> [Exercise] Starting at the line that contains "The Blender Python", copy every line down to the line that contains "bract(S1, .424, 'B', '1440,700", inclusive, exactly as it stands. Omit all other lines.

====== Records for this exercise

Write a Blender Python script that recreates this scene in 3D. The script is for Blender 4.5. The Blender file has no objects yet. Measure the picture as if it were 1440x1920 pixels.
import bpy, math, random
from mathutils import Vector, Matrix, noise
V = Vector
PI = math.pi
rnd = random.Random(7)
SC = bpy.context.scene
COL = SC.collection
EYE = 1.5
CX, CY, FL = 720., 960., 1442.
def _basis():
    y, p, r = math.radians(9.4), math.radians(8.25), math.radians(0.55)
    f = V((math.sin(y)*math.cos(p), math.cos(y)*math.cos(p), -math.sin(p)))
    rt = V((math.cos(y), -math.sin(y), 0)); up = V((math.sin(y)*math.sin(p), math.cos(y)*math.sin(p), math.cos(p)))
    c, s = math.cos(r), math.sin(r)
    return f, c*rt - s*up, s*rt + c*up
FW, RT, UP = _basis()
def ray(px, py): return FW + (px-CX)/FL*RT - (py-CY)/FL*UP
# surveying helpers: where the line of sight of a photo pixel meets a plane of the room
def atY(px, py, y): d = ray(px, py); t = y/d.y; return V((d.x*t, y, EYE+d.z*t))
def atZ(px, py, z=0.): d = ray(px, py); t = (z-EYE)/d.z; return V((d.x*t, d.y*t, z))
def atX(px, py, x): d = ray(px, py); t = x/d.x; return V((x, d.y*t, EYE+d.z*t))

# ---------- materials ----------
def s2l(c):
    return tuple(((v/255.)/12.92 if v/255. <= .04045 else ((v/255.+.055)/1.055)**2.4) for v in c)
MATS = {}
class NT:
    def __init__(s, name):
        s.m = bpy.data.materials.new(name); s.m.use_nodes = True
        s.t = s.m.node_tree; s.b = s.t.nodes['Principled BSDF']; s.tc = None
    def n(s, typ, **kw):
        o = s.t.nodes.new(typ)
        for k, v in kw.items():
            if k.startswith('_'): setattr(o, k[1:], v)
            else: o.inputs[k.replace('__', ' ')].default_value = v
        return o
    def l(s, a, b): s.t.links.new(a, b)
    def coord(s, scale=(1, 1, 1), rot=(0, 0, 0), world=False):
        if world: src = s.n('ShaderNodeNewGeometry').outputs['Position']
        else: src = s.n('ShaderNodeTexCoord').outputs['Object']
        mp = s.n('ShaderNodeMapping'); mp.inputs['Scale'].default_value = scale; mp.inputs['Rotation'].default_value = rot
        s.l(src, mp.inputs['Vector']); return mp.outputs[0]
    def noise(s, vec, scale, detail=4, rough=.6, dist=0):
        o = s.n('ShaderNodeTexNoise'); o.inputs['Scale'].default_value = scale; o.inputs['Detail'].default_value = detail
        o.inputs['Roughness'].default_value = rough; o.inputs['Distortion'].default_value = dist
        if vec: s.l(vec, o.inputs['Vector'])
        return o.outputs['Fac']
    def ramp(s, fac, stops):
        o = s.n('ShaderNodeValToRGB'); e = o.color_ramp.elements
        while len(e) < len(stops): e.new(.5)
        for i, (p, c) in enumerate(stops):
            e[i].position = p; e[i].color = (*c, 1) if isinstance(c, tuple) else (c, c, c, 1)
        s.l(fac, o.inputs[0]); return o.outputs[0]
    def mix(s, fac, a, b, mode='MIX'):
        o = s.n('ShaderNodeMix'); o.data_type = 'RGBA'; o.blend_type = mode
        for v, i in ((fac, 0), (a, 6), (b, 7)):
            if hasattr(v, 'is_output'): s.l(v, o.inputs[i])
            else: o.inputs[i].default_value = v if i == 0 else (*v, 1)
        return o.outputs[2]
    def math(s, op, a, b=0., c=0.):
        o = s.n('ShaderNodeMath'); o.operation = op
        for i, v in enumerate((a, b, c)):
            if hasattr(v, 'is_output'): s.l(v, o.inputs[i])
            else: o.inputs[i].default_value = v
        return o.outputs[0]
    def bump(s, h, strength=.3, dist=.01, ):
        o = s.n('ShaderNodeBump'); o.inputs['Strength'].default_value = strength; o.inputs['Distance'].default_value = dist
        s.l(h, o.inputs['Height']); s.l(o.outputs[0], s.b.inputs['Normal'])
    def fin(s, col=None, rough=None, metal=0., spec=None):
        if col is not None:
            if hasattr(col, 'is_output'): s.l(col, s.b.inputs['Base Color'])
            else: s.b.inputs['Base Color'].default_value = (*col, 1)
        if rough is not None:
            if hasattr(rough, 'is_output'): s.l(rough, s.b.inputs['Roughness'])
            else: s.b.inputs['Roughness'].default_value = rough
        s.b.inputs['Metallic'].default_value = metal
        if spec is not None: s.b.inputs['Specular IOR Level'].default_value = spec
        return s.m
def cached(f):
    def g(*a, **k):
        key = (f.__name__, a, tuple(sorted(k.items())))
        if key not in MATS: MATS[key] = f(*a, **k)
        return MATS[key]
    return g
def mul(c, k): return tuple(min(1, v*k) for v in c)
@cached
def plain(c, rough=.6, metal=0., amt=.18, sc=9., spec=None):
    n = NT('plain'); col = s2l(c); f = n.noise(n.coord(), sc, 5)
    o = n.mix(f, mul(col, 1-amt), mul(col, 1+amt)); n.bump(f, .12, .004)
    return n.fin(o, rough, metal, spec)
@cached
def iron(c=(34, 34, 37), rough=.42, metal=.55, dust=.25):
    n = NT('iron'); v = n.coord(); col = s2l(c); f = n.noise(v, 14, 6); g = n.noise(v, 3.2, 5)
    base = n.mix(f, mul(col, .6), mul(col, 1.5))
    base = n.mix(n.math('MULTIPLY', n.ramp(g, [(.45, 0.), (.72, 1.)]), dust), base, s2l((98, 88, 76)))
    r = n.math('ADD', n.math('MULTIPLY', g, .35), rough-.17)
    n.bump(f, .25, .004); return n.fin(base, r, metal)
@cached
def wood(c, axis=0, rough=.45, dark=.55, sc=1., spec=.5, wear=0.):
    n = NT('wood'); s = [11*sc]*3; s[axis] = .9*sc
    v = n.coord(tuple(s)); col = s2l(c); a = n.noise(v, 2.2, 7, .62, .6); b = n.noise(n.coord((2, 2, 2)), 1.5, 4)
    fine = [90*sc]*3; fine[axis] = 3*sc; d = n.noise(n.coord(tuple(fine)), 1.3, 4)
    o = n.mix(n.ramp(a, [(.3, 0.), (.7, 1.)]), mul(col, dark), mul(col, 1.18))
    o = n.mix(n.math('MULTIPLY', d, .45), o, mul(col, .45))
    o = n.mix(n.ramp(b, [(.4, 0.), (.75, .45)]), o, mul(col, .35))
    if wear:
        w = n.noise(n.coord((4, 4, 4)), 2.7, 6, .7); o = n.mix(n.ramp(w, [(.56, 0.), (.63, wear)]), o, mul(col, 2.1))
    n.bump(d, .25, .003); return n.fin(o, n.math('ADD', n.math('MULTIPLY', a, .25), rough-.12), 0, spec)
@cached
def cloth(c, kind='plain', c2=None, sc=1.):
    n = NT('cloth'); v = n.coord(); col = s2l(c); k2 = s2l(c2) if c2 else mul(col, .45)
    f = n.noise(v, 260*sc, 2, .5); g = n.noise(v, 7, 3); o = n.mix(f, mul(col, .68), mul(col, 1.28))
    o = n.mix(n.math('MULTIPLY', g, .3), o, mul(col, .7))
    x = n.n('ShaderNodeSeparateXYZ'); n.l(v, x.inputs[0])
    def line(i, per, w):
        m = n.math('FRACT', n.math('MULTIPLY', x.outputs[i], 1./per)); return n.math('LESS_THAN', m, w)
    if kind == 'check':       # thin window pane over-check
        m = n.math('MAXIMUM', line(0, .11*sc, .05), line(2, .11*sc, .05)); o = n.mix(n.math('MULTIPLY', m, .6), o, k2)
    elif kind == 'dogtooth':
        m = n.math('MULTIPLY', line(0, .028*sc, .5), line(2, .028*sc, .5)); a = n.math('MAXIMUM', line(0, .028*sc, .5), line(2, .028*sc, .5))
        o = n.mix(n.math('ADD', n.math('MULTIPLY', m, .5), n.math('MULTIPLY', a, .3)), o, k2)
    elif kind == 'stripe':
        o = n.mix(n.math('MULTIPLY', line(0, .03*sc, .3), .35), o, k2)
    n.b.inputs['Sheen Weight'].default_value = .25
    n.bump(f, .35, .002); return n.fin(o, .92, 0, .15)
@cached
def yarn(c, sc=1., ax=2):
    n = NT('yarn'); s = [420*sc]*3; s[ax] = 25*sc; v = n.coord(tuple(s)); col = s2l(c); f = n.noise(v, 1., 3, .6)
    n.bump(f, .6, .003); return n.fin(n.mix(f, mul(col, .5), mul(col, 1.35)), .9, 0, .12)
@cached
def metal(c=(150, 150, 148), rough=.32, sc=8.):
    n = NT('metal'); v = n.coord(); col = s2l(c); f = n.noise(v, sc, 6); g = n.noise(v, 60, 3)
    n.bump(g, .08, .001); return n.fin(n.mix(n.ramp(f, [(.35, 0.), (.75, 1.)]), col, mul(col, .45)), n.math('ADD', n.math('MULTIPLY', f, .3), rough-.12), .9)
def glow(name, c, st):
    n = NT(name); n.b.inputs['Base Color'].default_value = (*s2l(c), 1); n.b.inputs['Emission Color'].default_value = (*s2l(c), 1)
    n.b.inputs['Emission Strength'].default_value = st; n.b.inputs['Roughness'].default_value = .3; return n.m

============
====== Records for this exercise

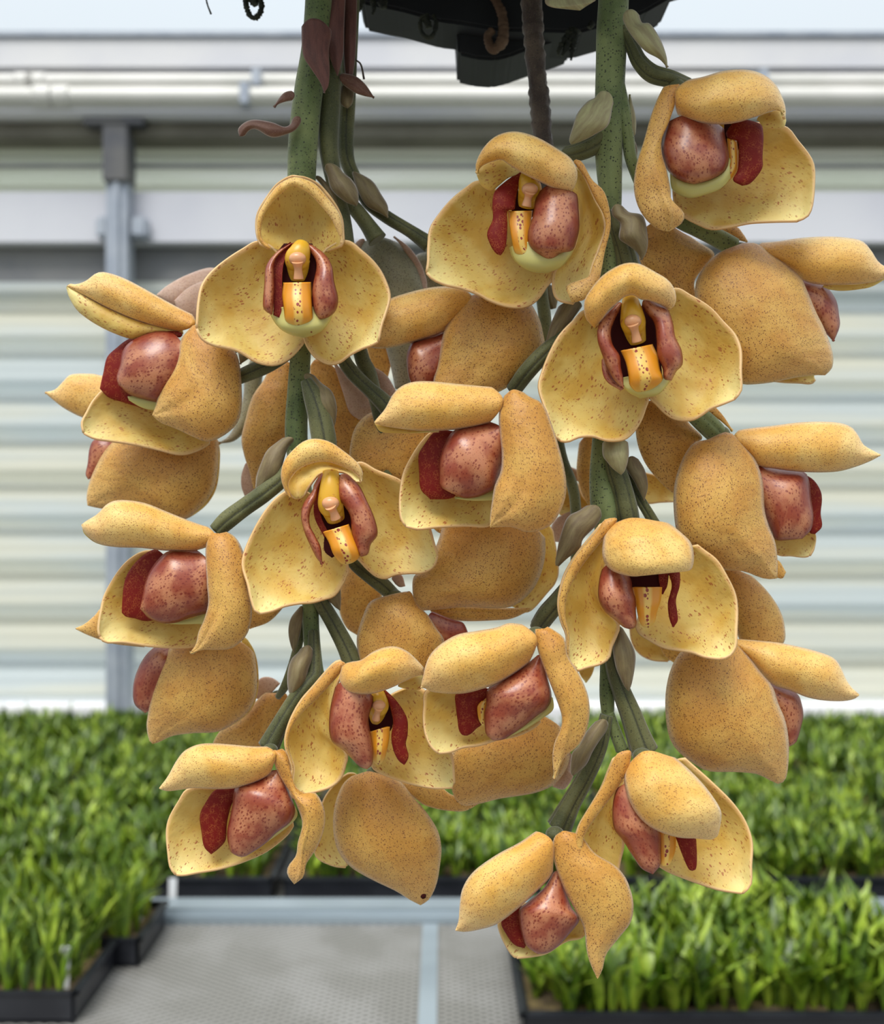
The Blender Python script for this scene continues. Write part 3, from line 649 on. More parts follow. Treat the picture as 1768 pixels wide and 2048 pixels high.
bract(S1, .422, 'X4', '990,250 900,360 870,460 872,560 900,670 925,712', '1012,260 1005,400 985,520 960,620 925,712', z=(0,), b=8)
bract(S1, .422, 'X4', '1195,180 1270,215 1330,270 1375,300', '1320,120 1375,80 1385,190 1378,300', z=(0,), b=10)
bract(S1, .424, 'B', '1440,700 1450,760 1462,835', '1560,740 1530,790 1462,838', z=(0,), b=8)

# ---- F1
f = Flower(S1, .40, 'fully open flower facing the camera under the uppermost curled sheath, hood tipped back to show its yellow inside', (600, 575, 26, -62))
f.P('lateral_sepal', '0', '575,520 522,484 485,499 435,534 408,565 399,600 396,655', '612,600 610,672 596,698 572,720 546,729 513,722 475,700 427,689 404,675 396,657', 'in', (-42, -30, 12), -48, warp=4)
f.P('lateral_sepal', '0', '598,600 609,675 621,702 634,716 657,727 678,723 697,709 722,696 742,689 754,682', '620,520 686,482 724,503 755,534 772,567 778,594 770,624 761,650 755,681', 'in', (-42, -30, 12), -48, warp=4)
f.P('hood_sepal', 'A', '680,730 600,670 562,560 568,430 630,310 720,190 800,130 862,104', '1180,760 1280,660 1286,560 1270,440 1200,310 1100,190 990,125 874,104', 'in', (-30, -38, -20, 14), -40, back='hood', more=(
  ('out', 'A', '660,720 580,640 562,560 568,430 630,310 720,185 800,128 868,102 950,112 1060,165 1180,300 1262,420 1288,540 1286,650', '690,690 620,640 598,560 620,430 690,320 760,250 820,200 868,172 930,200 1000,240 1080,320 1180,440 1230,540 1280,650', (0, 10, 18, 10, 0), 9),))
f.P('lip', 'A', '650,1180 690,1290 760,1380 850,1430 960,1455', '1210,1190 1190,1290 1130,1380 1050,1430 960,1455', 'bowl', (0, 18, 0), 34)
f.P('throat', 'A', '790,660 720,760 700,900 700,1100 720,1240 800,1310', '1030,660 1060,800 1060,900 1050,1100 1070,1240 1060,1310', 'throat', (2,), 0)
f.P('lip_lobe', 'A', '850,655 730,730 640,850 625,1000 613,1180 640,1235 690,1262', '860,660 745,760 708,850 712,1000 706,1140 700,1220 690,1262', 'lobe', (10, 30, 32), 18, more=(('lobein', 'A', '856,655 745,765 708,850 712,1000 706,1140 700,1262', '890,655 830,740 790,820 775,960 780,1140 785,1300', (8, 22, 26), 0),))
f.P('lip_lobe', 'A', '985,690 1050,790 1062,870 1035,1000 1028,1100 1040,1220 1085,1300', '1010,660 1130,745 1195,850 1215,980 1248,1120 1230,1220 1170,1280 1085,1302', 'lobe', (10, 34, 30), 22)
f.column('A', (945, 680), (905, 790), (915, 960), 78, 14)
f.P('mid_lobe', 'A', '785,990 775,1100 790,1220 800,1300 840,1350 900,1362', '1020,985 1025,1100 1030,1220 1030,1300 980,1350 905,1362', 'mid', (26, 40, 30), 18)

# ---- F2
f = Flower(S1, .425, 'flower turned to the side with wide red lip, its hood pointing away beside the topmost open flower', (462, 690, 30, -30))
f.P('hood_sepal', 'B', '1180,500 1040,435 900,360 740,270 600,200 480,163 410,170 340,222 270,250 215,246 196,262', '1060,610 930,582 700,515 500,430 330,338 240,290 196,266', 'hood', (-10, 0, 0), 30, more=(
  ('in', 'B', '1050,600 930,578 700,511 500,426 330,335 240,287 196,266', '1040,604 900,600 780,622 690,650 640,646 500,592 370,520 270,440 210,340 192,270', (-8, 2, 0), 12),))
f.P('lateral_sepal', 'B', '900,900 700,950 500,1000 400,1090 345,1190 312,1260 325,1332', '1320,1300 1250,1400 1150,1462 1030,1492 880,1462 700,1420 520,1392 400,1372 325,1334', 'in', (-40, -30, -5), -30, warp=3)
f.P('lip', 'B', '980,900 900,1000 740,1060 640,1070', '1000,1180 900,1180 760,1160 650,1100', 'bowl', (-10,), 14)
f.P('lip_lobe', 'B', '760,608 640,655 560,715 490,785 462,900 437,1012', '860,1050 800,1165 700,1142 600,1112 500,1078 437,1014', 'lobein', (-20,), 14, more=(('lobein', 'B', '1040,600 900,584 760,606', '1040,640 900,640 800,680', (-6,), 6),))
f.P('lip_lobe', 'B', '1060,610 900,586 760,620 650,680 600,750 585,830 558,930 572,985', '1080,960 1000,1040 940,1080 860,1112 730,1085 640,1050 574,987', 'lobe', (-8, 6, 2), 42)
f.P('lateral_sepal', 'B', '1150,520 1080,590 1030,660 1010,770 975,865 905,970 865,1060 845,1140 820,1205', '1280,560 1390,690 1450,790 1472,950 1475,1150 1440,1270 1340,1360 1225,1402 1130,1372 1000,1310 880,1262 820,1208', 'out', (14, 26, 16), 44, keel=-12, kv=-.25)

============

> [Solution for this problem]
The Blender Python script for this scene continues. Write part 3, from line 649 on. More parts follow. Treat the picture as 1768 pixels wide and 2048 pixels high.
bract(S1, .422, 'X4', '990,250 900,360 870,460 872,560 900,670 925,712', '1012,260 1005,400 985,520 960,620 925,712', z=(0,), b=8)
bract(S1, .422, 'X4', '1195,180 1270,215 1330,270 1375,300', '1320,120 1375,80 1385,190 1378,300', z=(0,), b=10)
bract(S1, .424, 'B', '1440,700 1450,760 1462,835', '1560,740 1530,790 1462,838', z=(0,), b=8)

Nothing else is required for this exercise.